Are there any sources for the argument why this should apply to software and not to, say, farm equipment? The cash flow and taxation story seems to be the same.
When you buy farm equipment, you're getting something that (barring manufacturer defects, natural disasters, etc) is (nearly always at least) a long-term asset going to be providing a very predictable level of value over the next many years. Same with computers and things like that. With software development, the predictability is almost entirely non-existent for new and/or smaller software companies. I've personally worked on many projects/codebases that either never shipped or threw away huge parts of the code before shipping.
You're not really taking a financial gamble .
Also I think it's worth mentioning that, software engineers are people who are paid salaries, while farm equipment is not.

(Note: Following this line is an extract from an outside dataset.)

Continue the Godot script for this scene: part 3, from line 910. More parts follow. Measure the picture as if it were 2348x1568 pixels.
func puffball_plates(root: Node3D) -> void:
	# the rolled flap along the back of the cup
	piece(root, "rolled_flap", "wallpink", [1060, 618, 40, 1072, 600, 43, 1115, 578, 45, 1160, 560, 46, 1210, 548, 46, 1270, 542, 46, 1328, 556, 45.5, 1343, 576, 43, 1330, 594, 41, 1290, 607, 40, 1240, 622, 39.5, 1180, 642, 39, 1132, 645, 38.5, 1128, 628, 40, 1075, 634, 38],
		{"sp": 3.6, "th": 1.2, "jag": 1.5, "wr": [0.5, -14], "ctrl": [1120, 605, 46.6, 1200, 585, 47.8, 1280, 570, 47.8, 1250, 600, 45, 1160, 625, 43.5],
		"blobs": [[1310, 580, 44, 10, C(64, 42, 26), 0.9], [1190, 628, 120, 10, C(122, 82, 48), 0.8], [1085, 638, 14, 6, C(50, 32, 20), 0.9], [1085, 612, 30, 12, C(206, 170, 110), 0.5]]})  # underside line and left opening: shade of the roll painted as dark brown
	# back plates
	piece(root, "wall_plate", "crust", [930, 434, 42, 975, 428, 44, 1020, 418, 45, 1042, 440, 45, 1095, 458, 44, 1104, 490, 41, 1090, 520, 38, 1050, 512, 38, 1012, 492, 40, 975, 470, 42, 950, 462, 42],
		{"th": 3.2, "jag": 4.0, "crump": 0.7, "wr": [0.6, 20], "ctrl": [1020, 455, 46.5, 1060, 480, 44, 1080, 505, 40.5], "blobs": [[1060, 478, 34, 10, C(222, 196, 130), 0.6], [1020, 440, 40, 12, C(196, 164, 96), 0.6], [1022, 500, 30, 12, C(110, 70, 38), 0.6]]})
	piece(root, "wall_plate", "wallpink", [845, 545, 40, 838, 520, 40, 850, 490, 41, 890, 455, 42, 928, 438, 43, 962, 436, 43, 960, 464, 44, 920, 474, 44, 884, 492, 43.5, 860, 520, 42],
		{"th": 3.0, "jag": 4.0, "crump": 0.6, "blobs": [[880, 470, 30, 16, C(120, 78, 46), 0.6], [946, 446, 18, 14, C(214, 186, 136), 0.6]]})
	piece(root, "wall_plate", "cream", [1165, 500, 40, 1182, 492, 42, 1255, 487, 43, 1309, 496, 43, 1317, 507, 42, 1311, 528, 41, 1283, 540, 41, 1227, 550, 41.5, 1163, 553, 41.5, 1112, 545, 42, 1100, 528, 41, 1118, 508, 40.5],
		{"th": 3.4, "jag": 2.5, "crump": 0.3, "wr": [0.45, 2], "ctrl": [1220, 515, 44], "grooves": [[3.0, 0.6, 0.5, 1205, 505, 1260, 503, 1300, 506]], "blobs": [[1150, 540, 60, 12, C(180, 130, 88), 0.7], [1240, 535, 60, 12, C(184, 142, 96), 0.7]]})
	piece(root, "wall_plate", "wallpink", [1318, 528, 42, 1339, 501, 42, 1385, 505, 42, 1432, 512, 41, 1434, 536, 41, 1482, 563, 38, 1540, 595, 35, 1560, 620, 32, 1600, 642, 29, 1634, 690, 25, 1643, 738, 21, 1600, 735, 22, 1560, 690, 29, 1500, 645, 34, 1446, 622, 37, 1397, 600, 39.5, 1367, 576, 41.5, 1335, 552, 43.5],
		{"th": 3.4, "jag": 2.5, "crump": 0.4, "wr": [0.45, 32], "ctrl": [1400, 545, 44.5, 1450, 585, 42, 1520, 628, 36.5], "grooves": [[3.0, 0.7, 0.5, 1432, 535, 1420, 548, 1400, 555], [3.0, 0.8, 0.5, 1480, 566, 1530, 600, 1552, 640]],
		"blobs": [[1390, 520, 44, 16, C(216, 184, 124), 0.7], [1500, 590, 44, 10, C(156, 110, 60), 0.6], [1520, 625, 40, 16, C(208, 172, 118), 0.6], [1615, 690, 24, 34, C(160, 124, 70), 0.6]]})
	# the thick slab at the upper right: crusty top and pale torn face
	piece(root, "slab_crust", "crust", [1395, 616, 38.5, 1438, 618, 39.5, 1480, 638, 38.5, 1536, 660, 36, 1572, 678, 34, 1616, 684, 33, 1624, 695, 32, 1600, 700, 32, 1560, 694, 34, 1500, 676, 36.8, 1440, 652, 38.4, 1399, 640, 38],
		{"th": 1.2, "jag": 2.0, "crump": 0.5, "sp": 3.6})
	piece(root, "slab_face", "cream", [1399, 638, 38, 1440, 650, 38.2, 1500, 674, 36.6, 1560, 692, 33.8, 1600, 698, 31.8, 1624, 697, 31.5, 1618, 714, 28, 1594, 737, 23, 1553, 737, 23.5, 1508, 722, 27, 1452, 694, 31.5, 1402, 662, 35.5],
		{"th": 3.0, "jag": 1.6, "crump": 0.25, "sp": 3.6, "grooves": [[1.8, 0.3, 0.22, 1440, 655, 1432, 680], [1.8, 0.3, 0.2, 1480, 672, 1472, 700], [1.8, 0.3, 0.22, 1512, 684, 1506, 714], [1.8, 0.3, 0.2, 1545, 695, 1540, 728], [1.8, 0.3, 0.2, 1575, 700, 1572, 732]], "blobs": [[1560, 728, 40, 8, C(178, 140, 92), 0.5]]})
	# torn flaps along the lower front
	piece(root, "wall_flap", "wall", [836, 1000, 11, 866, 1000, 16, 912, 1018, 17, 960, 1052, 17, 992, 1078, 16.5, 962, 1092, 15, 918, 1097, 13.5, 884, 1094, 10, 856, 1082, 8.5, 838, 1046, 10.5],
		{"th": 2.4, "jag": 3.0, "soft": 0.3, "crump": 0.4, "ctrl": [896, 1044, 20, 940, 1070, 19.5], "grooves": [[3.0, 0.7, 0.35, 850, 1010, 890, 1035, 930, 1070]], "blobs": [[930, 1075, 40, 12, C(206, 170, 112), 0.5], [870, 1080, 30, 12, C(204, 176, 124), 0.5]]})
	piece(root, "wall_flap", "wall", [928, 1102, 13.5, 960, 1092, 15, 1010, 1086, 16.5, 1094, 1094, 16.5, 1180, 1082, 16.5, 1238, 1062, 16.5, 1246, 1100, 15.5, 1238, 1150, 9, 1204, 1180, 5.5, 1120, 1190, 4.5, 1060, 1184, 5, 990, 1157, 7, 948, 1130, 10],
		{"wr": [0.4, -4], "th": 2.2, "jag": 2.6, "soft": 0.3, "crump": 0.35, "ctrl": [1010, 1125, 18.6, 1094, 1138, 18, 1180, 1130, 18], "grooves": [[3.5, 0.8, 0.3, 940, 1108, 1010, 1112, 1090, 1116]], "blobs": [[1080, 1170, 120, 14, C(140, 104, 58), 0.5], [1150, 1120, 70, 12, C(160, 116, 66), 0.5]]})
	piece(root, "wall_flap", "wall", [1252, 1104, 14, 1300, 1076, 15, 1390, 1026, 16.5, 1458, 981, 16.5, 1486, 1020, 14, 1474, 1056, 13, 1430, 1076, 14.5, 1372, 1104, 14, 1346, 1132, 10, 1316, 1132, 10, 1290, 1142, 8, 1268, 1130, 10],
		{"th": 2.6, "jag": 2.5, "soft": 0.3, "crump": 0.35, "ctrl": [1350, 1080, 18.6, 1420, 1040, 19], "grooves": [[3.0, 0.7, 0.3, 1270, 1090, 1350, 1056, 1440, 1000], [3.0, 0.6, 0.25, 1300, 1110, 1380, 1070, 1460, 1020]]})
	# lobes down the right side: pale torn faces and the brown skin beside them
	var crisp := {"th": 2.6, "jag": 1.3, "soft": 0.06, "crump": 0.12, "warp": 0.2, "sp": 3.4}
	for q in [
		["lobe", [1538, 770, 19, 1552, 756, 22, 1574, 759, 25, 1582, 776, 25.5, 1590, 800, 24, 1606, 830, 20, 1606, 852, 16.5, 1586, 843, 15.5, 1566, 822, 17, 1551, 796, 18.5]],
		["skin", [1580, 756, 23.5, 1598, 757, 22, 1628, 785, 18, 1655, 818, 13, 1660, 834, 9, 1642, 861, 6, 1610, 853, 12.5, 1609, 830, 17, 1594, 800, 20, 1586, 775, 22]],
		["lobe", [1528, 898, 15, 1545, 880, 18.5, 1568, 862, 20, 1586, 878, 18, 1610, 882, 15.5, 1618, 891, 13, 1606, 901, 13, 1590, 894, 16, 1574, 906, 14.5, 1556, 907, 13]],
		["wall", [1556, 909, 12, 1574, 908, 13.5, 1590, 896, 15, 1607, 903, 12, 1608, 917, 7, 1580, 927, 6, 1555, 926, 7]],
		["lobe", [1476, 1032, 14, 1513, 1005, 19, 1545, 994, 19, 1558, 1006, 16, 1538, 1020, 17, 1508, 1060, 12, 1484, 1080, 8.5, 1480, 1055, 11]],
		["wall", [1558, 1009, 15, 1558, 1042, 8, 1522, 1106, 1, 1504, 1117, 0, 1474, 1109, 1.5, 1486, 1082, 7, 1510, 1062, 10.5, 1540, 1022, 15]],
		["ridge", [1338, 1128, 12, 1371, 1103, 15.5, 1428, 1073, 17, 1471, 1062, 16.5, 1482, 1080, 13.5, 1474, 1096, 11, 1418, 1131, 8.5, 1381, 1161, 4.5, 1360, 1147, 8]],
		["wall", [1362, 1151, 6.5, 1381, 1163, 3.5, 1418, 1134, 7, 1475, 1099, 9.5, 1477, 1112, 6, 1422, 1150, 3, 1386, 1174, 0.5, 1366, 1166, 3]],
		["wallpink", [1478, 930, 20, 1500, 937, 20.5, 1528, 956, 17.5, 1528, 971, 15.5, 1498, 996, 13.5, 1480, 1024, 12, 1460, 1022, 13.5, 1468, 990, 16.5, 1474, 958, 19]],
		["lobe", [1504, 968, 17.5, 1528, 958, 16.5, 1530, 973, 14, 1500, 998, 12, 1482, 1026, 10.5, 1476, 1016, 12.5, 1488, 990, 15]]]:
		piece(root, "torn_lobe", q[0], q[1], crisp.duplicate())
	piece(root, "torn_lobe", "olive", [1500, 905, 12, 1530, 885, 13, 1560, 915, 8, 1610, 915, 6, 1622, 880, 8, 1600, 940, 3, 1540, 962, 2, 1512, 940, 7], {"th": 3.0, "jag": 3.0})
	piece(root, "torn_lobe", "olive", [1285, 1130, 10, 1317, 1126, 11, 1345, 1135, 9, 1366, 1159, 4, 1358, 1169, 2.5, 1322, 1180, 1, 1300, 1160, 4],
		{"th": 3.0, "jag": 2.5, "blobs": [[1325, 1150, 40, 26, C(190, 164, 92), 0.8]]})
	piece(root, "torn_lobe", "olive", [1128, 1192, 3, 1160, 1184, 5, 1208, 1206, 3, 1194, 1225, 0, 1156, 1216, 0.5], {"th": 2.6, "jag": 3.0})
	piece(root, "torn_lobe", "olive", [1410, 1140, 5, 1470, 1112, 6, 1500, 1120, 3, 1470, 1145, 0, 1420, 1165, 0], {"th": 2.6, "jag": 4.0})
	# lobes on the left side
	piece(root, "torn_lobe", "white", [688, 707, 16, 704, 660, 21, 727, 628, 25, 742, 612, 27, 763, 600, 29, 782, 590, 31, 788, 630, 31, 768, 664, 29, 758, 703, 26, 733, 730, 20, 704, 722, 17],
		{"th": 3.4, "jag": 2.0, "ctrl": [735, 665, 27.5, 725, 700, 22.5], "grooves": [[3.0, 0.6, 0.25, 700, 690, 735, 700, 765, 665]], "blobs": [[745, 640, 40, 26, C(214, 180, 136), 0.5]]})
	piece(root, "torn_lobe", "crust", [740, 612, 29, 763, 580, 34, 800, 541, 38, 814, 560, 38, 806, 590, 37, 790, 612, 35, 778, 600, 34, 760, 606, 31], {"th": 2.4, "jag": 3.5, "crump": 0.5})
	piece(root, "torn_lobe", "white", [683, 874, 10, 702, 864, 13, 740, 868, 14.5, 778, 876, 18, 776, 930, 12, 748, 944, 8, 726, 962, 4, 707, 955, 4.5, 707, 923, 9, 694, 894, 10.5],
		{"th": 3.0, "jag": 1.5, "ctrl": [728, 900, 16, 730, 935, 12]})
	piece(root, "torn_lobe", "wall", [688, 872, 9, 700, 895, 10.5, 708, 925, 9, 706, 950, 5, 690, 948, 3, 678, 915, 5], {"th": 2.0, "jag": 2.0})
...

A more accurate comparison would be if instead of buying a finished tractor you hired a couple of handymen to come build you one from scratch. It may or may not work at all. It might end up costing you 10x or 20x or more what you would have paid for an off-the-shelf solution (so valuing it at the labor cost is a ridiculous thing to do. Who in the market is going to buy a custom-built tractor at 20x the market rate?)
How is farm equipment predictable? Droughts and floods make farming unpredictable.
There is an analogous set of rules for things like farm equipment. It is called accelerated depreciation and the government has used it for decades to increase incentives for purchasing capital equipment.
Because software development did not already fit in the definition of a capitalizable expense, the lawmakers modified the research and development rules to allow it.